Le blocage de certains États n’est pas une fatalité mais affecte la crédibilité des institutions européennes. Il est plus que jamais nécessaire d’initier un processus constituant pour construire un cadre institutionnel capable d’encaisser les désaccords tout en laissant une voix au chapitre pour les citoyen·nes ou leurs représentant·es et en évitant une instrumentalisation des blocages par certains pays membres.
LTR : Est-ce que les politiques européennes sont à la hauteur des attentes et des besoins de la jeunesse ?
Notre génération est la première à avoir seulement connu l’Europe du traité de Lisbonne. La construction européenne est un acquis, une figure familière dans le paysage institutionnel. Pour autant, son action en direction des jeunes est limitée, se cantonnant au programme Erasmus et ses déclinaisons. Cet acquis important est malheureusement limité et s’adresse souvent à un segment déjà privilégié des jeunes européen·nes. Nous sommes également la génération Climat, descendue dans les rues de toute l’Europe en 2019. Nos exigences en matière environnementale sont plus élevées que jamais, pour autant, il est difficile de percevoir quelconque inflexion dans les politiques néo-libérales et productivistes portée par la majorité néolibérale au sein de l’Union.

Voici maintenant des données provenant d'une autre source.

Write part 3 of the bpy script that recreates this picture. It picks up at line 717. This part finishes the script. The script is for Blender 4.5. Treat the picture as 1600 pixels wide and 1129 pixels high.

Avec les Écologistes, nous portons une volonté d’approfondir largement les politiques publiques européennes à destination des jeunes, en les soutenant notamment à leur entrée dans l’âge adulte. Les jeunes sont particulièrement exposé·es à la précarité, notamment dans le sud de l’Europe, c’est pourquoi nous défendons la mise en place d’un revenu européen de formation pour les jeunes de 18 à 25 ans ou l’interdiction des stages non rémunérés.
Nous nous réjouissons de voir de nombreux jeunes figurer sur les différentes listes qui s’affronteront le 9 juin prochain. Toutefois, il ne faut pas se limiter à de l’affichage. Nous comptons sur tous les jeunes de gauche qui seront élu·es pour pousser de véritables politiques jeunesse.